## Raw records
━━━━━━━━━━━━━━━━

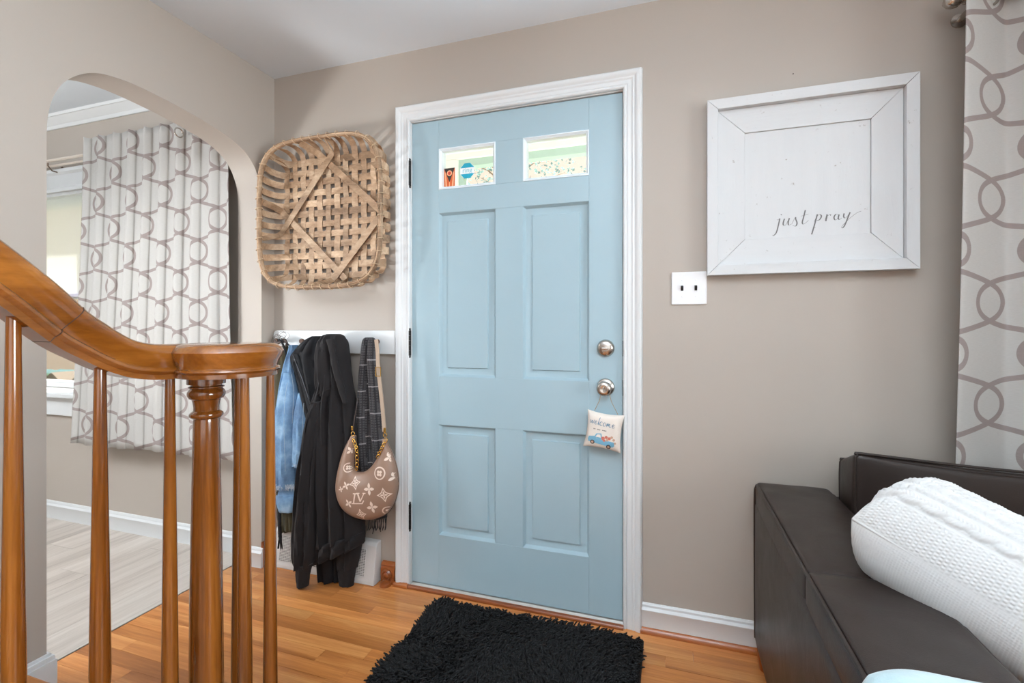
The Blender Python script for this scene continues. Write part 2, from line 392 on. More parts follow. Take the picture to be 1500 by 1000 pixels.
def bvh_of(objs):
    V = []; F = []
    for o in objs:
        k = len(V); off = OFF[o]; V += [v.co + off for v in o.data.vertices]; F += [tuple(i + k for i in p.vertices) for p in o.data.polygons]
    return BVHTree.FromPolygons(V, F)
def decal(name, polys, surf, mat, parent, lift=.0006, yfrom=-.6, step=.004, label=None):
    """flat print: 2-D (x,z) polygons triangulated, subdivided and laid on a surface by casting along +y"""
    import bmesh
    bm = bmesh.new()
    for poly in polys:
        vs = [bm.verts.new((p[0], 0, p[1])) for p in poly]
        try: bm.faces.new(vs)
        except ValueError: pass
    bmesh.ops.triangulate(bm, faces=bm.faces[:])
    for _ in range(4):
        es = [e_ for e_ in bm.edges if e_.calc_length() > step]
        if not es: break
        bmesh.ops.subdivide_edges(bm, edges=es, cuts=1); bmesh.ops.triangulate(bm, faces=bm.faces[:])
    for v in bm.verts:
        if isinstance(surf, BVHTree):
            h = surf.ray_cast(Vector((v.co.x, yfrom, v.co.z)), Vector((0, 1, 0)))
            v.co.y = (h[0].y if h[0] else 0) - lift
            if not h[0]: v.tag = True
        else: v.co.y = surf - lift
    bmesh.ops.delete(bm, geom=[v for v in bm.verts if v.tag], context='VERTS')
    bm.verts.index_update()
    V = [tuple(v.co) for v in bm.verts]; F = [tuple(v.index for v in f.verts) for f in bm.faces]; bm.free()
    return build(name, V, F, mat, parent, label=label)
def ribbon(pts, w0, w1=None, n=24):      # 2-D stroke of swelling width -> list of quads
    P = cat(pts, n); out = []; L = []; R = []
    for i in range(n):
        t = P[min(i + 1, n - 1)] - P[max(i - 1, 0)]; t = t / (np.linalg.norm(t) + 1e-9); nn = np.array((-t[1], t[0]))
        down = max(0, -t[1]); wd = (w0 + ((w1 if w1 else w0) - w0) * down) / 2
        L.append(P[i] + nn * wd); R.append(P[i] - nn * wd)
    return [[L[i], L[i + 1], R[i + 1], R[i]] for i in range(n - 1)]
def text_polys(s, size, x, z, font_shear=0, align='CENTER', extr=None):
    c = bpy.data.curves.new('lettering', 'FONT'); c.body = s; c.size = size; c.align_x = align; c.align_y = 'CENTER'; c.shear = font_shear
    o = bpy.data.objects.new('lettering', c); COL.objects.link(o)
    bpy.context.view_layer.update(); me = o.evaluated_get(bpy.context.evaluated_depsgraph_get()).to_mesh()
    r = [[(x + me.vertices[i].co.x, z + me.vertices[i].co.y) for i in p.vertices] for p in me.polygons]
    o.evaluated_get(bpy.context.evaluated_depsgraph_get()).to_mesh_clear(); bpy.data.objects.remove(o); bpy.data.curves.remove(c); return r

# ================================================================ SETTING
XL, XA = -1.846, -1.99             # living side and dining side of the arch wall
ZC, ZC2 = 2.365, 2.395
XD0, YB, XR = -4.7, -4.5, 2.75
# --- floors
fl = MB().box(XA, XR, YB, .0, -.06, -.012).build('floor', MOAK, kind='structure')
def planks(parent, name, mat, x0, x1, y0, y1, wd, lens, along, seed, top=0.0):
    r = random.Random(seed); a0, a1 = (x0, x1) if along == 'x' else (y0, y1); b0, b1 = (y0, y1) if along == 'x' else (x0, x1)
    b = b1; k = 0
    while b > b0 + 1e-4:
        bb = max(b - wd, b0); a = a0 - r.random() * lens[0]
        while a < a1:
            L = r.uniform(*lens); s, e_ = max(a, a0), min(a + L, a1)
            if e_ - s > .01:
                g = .0004; zt = top + r.uniform(-.0002, .0002)
                m = MB()
                if along == 'x': m.box(s + g, e_ - g, bb + g, b - g, -.012, zt)
                else: m.box(bb + g, b - g, s + g, e_ - g, -.012, zt)
                m.build(name, mat, parent)
            a += L
        b = bb; k += 1
planks(fl, 'plank', MOAK, XA + .004, .95, -1.62, -.012, .057, (.35, 1.0), 'x', 5)
fd = MB().box(XD0, XA, -3.4, 0, -.06, -.012).build('floor', MVIN, kind='structure')
planks(fd, 'plank', MVIN, XD0, XA - .004, -2.0, -.012, .185, (.9, 1.25), 'y', 3)
MB().box(XA - .004, XA + .004, -.905, -.078, -.012, -.003).build('trim_1', MDARK, kind='structure')
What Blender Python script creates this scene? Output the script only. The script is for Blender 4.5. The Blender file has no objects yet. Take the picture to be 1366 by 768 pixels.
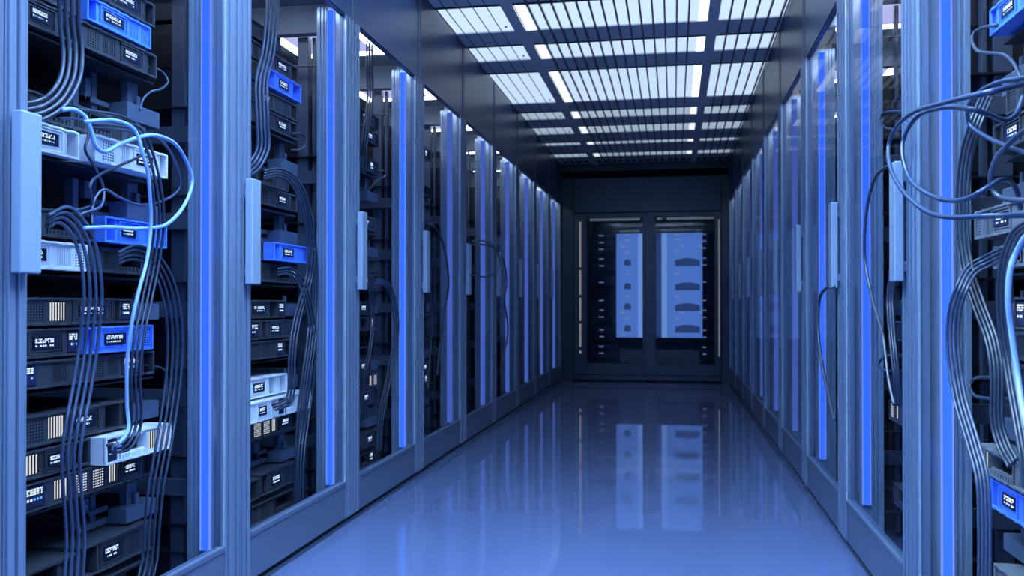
import bpy, math, random
from math import sin, cos, pi, radians, atan
C = bpy.context.scene.collection
scn = bpy.context.scene
random.seed(7)

# ------------------------------------------------------------------ camera, world, exposure
XL, XR = -1.458, 0.693            # door planes of the left and right cabinet rows
XC = (XL + XR) / 2
PITCH, SEAM0, YB = 1.107, 1.76, 11.75
H_DOOR, H_CEIL = 2.308, 2.82
cam = bpy.data.cameras.new('camera')
cam_o = bpy.data.objects.new('camera', cam); C.objects.link(cam_o)
cam.sensor_width = 36.0
cam.lens = 36.0 * 1201.0 / 1366.0
cam.shift_y = 0.0092
cam.clip_start = 0.02
cam_o.location = (0, 0, 1.0)
cam_o.rotation_euler = (radians(90.45), 0, math.atan(216 / 1201.0))
cam.dof.use_dof = True
cam.dof.focus_distance = 2.9
cam.dof.aperture_fstop = 5.0
scn.camera = cam_o
w = bpy.data.worlds.new('world'); scn.world = w; w.use_nodes = True
w.node_tree.nodes['Background'].inputs[0].default_value = (0.15, 0.3, 0.8, 1)
w.node_tree.nodes['Background'].inputs[1].default_value = 0.02
scn.view_settings.view_transform = 'Standard'
scn.view_settings.look = 'None'
scn.view_settings.exposure = 0.0
scn.view_settings.gamma = 1.0
scn.view_settings.use_curve_mapping = False

# ------------------------------------------------------------------ light levels
END_WINDOW = (0.38, 0.85, 2.1)      # bright opening at the near end of the aisle
CEIL_COL = (0.58, 0.76, 1.0)
CEIL_GAIN = [34.0, 39.0, 5.0, 1.12, 1.05, 1.0, 0.62, 0.58, 0.55, 0.5]  # strong leading entries: fill lights added out of view
LED_COL = (0.04, 0.165, 1.0)
CAB_LIGHT = 1.6

# ------------------------------------------------------------------ materials
def mat(name, col, rough=0.5, metal=0.0, spec=0.5, noise=0.0, scale=40, bump=0.0, coat=0.0, stretch=None):
    m = bpy.data.materials.new(name); m.use_nodes = True
    nt = m.node_tree; b = nt.nodes['Principled BSDF']
    b.inputs['Base Color'].default_value = (*col, 1)
    b.inputs['Roughness'].default_value = rough
    b.inputs['Metallic'].default_value = metal
    b.inputs['Specular IOR Level'].default_value = spec
    b.inputs['Coat Weight'].default_value = coat
    if noise or bump:
        tc = nt.nodes.new('ShaderNodeTexCoord'); mp = nt.nodes.new('ShaderNodeMapping')
        n = nt.nodes.new('ShaderNodeTexNoise'); n.inputs['Scale'].default_value = scale
        nt.links.new(tc.outputs['Object'], mp.inputs[0]); nt.links.new(mp.outputs[0], n.inputs[0])
        if stretch: mp.inputs['Scale'].default_value = stretch
        if noise:
            mr = nt.nodes.new('ShaderNodeMapRange')
            mr.inputs['To Min'].default_value = max(rough - noise, 0.02); mr.inputs['To Max'].default_value = rough + noise
            nt.links.new(n.outputs[0], mr.inputs[0]); nt.links.new(mr.outputs[0], b.inputs['Roughness'])
        if bump:
            bp = nt.nodes.new('ShaderNodeBump'); bp.inputs['Strength'].default_value = bump
            nt.links.new(n.outputs[0], bp.inputs['Height']); nt.links.new(bp.outputs[0], b.inputs['Normal'])
    return m

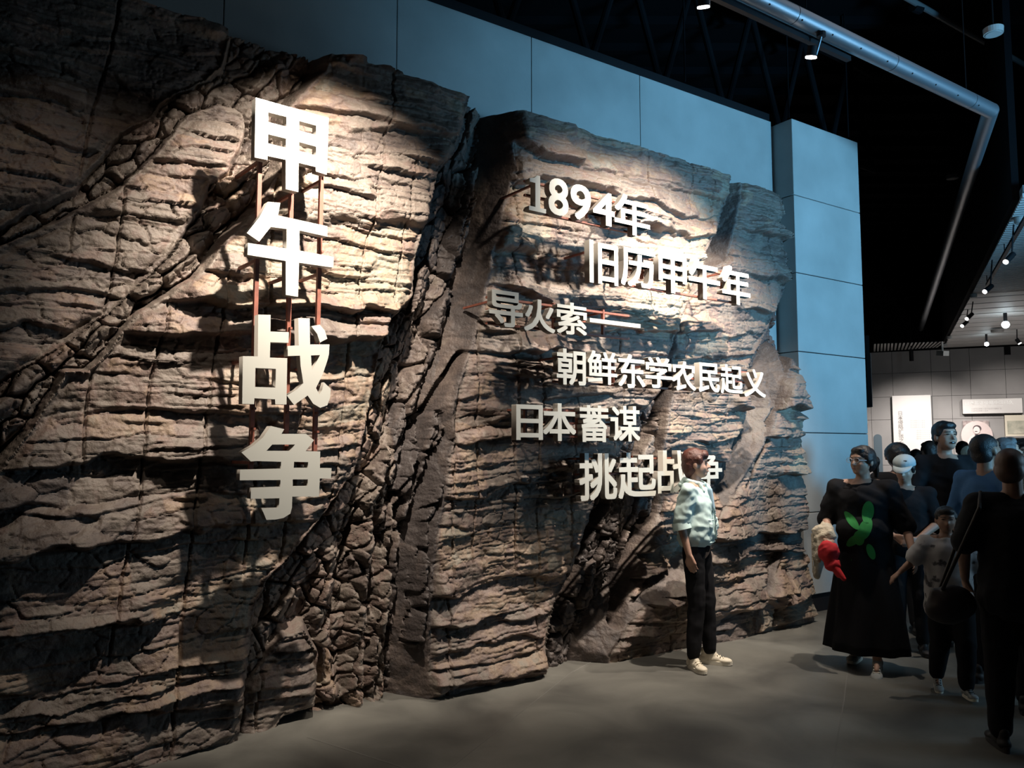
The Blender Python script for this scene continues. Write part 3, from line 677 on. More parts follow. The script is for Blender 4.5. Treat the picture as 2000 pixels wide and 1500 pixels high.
# portrait board, a generic seated man
pb = empty('portrait_board', FP0+FD*fu(1907, 850)[0]); tag(pb, 'pinkish old portrait photo of a seated man with a moustache in a round vignette', 'picture')
M_orn = mat('ornament_print', (.09, .06, .06), .6, rgb2=(.62, .52, .50), vscale=9); M_pink = mat('vignette_print', (.66, .54, .52), .6, var=.08, vscale=3); M_ink = mat('ink_print', (.06, .04, .045), .6); M_skinp = mat('face_print', (.72, .62, .60), .6)
fbox('board', 1880.5, 822, 1935, 905, .0, .08, M_orn, pb)
def fdisc(name, x, y, rx, rz_, w0, m, parent, seg=28):
    u, z = fu(x, y, w0); s = FP.y/F_PX; bm = bmesh.new(); A = []
    for k in range(seg): t_ = 2*PI*k/seg; A.append(bm.verts.new(FP0+FD*(u+rx*s*1.1*math.cos(t_))+FN*w0+Vector((0, 0, z+rz_*s*math.sin(t_)))))
    f = bm.faces.new(A); r_ = bmesh.ops.extrude_face_region(bm, geom=[f]); bmesh.ops.translate(bm, vec=-FN*.008, verts=[v for v in r_['geom'] if isinstance(v, bmesh.types.BMVert)])
    return bmobj(name, bm, m, parent)
fdisc('vignette', 1908, 850, 24, 27, .09, M_pink, pb); fdisc('coat', 1908, 871, 15, 22, .10, M_skinp, pb); fdisc('coat_side', 1899, 876, 3, 20, .108, M_ink, pb)
fdisc('hair', 1908.5, 836.5, 6.3, 6, .112, M_ink, pb); fdisc('face', 1907.5, 840, 5, 7, .121, M_skinp, pb); fdisc('moustache', 1906.5, 842.5, 2.2, .7, .13, M_ink, pb); fdisc('tie', 1907, 849, 2.6, .9, .13, M_ink, pb)
pr = empty('print_board', FP0+FD*fu(1990, 840)[0]); tag(pr, 'cream historical print of a crowd scene at the right edge of the far wall', 'picture')
fbox('board', 1962, 811, 2032, 857, .0, .08, mat('print_cream', (.74, .68, .55), .6), pr); fbox('print_image', 1967, 822, 2028, 847, .08, .09, mat('print_green', (.30, .31, .24), .6, rgb2=(.68, .64, .52), vscale=6), pr); fbox('ledge', 1962, 852, 2032, 855, .08, .14, M_ltr, pr)
# lit slip of a side display just past the pillar
sp = empty('side_display', hit(1703, 700, Vector((0, 13, 0)), Vector((0, 1, 0)))); tag(sp, 'narrow bright edge of a display wall just past the right side of the pillar', 'display wall')
def slab_at(name, x0, x1, y0, y1, Y, m, parent, th=.3):
    a = hit(x0, y0, Vector((0, Y, 0)), Vector((0, 1, 0))); b = hit(x1, y1, Vector((0, Y, 0)), Vector((0, 1, 0)))
    bm = bmesh.new(); box_axes(bm, ((a.x+b.x)/2, Y+th/2, (a.z+b.z)/2), ((b.x-a.x)/2, 0, 0), (0, th/2, 0), (0, 0, (a.z-b.z)/2)); return bmobj(name, bm, m, parent)
slab_at('display_edge', 1690, 1705.5, 770, 1400, 12.5, M_board, sp)
slab_at('dark_edge', 1690, 1702.5, 655, 795, 12.9, M_black, sp); slab_at('lit_letters', 1700, 1704.5, 690, 795, 13.2, M_board, sp)
# ------------------------------------------------------------------ low slatted ceiling of the bay
E1 = tpt(1995, 390, FZ); E2 = tpt(1843, 680, FZ); ed = (E2-E1).normalized()
M_slat = mat('ceiling_slat', (.42, .41, .40), .6); M_slatback = mat('slat_gap', (.12, .12, .12), .8)
lc = empty('bay_ceiling', E1); tag(lc, kind='structure'); lc.name = 'ceiling_low'
def edge_pt(p): # intersection of the line through p along FD with the edge
    # E1 + ed*t = p + FD*s
    a = Matrix(((ed.x, -FD.x), (ed.y, -FD.y))).inverted() @ Vector((p.x-E1.x, p.y-E1.y)).to_2d(); return E1+ed*a[0]
L = (E2-E1).length
bm = bmesh.new(); q = [E1-ed*.1, E2+ed*.4, E2+ed*.4+FD*9, E1-ed*.1+FD*9]; f = bm.faces.new([bm.verts.new(v+Vector((0, 0, .05))) for v in q])
r_ = bmesh.ops.extrude_face_region(bm, geom=[f]); bmesh.ops.translate(bm, vec=(0, 0, .06), verts=[v for v in r_['geom'] if isinstance(v, bmesh.types.BMVert)]); bmobj('ceiling_board', bm, M_slatback, lc)
t_ = -.05; 
while t_ < L:
    fine = t_ < L*.42; wdt = .045 if fine else .50; st = .085 if fine else .56
    p = E1+ed*t_; c = p+FD*4.5; bm = bmesh.new(); box_axes(bm, c+Vector((0, 0, .02)), FD*4.5, FN*(wdt/2), Vector((0, 0, .02))); bmobj('slat', bm, M_slat, lc); t_ += st
bm = bmesh.new(); c = (E1+ed*.1+E2)/2; box_axes(bm, c+Vector((0, 0, 1.38))-FD*.03, (E2-E1-ed*.1)/2, FD*.03, Vector((0, 0, 1.35))); o = bmobj('trim_2', bm, M_ceil); tag(o, kind='structure')
lv = empty('louvre_strip', tpt(1770, 680, 3.95)); tag(lv, 'row of pale louvre blades under the dark ceiling against the far wall', 'louvre')
for k in range(19):
    x = 1708+k*6.7; a = tpt(x, 686.5-k*.45, 3.93); b = tpt(x+max(0, (k-5))*1.1+1, 672-k*.25, 3.93); a = a
    bm = bmesh.new(); d_ = (b-a)/2; box_axes(bm, (a+b)/2, d_, d_.normalized().cross(Vector((0, 0, 1)))*.02, Vector((0, 0, .006))); bmobj('blade', bm, M_slat, lv)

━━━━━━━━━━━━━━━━

## WHAT NEEDS TO BE DONE
Using the records above, copy each line that contains "this".

## TASK OUTPUT
The Blender Python script for this scene continues. Write part 2, from line 392 on. More parts follow. Take the picture to be 1500 by 1000 pixels.
What Blender Python script creates this scene? Output the script only. The script is for Blender 4.5. The Blender file has no objects yet. Take the picture to be 1366 by 768 pixels.
The Blender Python script for this scene continues. Write part 3, from line 677 on. More parts follow. The script is for Blender 4.5. Treat the picture as 2000 pixels wide and 1500 pixels high.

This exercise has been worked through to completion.